* start *

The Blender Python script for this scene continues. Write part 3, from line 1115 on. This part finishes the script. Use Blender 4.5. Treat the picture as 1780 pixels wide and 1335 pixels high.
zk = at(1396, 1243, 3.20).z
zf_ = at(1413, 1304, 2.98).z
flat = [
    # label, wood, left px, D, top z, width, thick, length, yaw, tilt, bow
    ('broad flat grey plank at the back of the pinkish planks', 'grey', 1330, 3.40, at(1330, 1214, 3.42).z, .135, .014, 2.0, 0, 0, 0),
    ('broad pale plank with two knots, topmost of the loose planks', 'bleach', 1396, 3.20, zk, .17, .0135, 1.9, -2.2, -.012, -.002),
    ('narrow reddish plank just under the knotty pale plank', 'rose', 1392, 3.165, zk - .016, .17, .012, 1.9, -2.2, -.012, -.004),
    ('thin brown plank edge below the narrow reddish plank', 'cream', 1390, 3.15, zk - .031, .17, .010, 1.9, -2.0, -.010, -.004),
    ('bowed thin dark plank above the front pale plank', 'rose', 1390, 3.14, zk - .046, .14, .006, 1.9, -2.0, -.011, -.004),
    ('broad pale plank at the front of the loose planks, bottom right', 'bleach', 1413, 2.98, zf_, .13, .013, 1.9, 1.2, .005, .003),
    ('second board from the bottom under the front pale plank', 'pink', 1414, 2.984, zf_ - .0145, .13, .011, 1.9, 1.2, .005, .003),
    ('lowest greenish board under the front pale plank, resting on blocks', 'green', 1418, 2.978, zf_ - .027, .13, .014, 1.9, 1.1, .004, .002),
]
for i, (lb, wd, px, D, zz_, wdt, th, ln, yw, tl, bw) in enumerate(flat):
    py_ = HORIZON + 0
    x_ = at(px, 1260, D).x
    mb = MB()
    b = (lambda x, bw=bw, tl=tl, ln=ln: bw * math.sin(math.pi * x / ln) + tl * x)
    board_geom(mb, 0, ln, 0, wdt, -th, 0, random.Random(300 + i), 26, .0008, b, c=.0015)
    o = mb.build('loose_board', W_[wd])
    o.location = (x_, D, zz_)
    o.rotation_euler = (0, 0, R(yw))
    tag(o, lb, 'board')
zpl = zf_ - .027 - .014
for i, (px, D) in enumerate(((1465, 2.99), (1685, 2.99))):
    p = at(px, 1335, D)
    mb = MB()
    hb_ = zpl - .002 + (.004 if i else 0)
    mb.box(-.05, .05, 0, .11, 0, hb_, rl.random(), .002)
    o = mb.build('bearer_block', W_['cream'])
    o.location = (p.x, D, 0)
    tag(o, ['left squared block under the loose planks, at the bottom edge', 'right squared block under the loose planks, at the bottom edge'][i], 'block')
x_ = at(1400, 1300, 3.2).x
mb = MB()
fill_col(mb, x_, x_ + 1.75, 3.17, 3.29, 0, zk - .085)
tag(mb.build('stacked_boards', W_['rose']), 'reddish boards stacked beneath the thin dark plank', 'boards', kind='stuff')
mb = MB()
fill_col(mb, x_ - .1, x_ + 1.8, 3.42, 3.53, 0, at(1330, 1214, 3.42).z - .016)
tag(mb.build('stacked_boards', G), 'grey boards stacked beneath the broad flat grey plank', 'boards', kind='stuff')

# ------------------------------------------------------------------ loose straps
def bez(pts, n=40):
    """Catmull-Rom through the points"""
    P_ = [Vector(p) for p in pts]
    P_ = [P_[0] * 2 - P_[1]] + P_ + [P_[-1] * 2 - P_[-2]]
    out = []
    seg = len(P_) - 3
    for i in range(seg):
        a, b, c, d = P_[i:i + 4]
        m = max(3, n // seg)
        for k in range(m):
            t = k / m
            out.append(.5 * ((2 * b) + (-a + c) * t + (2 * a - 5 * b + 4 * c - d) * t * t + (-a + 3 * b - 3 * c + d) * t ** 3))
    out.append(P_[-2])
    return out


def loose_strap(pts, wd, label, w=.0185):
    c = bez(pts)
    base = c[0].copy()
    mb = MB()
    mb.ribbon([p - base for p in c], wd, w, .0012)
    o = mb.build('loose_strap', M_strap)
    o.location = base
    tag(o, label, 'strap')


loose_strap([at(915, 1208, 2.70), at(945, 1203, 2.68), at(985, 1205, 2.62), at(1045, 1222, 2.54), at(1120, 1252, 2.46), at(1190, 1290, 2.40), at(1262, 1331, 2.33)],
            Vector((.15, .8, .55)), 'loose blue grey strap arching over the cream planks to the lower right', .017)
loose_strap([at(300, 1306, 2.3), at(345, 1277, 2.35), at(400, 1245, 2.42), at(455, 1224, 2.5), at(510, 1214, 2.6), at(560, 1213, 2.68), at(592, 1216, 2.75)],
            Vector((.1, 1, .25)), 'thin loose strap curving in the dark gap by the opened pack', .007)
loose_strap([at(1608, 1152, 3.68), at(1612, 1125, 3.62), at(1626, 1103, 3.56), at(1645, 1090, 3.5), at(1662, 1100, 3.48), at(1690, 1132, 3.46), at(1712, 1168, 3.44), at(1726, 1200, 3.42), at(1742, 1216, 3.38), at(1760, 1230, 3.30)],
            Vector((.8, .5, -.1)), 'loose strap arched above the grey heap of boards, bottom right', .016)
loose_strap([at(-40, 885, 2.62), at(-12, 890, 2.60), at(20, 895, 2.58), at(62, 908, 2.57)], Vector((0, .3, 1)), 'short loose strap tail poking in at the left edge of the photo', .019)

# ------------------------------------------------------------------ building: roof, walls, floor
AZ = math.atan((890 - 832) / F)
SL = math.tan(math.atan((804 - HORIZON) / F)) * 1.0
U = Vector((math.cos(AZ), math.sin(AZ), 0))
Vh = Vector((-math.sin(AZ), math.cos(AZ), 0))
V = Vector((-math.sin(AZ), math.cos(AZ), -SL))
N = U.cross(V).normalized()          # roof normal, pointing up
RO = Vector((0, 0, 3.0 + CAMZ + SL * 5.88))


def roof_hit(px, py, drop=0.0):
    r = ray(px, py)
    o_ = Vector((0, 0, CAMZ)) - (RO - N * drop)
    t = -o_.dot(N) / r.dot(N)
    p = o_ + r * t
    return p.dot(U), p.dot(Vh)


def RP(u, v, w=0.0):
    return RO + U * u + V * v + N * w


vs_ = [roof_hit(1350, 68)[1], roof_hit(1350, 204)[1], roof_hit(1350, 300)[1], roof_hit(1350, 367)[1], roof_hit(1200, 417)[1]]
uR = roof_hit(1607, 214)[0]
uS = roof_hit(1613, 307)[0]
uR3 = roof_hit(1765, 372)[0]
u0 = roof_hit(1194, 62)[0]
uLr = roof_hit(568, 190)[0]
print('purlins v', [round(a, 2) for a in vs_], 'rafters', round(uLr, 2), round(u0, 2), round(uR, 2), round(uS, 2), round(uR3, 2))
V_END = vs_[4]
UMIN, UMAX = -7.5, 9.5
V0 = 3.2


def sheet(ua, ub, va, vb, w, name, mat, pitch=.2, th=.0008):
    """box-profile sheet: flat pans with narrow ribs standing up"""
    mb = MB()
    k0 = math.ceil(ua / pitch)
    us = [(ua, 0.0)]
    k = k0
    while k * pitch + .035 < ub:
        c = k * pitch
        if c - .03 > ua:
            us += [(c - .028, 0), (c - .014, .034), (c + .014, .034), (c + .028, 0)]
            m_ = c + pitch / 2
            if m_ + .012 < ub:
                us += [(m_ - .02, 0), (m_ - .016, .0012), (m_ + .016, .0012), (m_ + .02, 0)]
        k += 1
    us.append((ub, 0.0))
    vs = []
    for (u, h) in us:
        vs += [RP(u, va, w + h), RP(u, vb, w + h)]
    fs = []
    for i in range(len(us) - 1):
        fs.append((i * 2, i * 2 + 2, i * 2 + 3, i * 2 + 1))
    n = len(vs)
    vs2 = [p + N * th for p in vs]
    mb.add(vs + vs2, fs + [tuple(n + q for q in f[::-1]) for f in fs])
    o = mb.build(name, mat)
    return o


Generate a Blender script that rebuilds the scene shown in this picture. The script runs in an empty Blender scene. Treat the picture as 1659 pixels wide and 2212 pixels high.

* end *

▸ WHAT NEEDS TO BE DONE
Copy every line of the listing that includes the string "picture".

▸ THE ANSWER
The Blender Python script for this scene continues. Write part 3, from line 1115 on. This part finishes the script. Use Blender 4.5. Treat the picture as 1780 pixels wide and 1335 pixels high.
Generate a Blender script that rebuilds the scene shown in this picture. The script runs in an empty Blender scene. Treat the picture as 1659 pixels wide and 2212 pixels high.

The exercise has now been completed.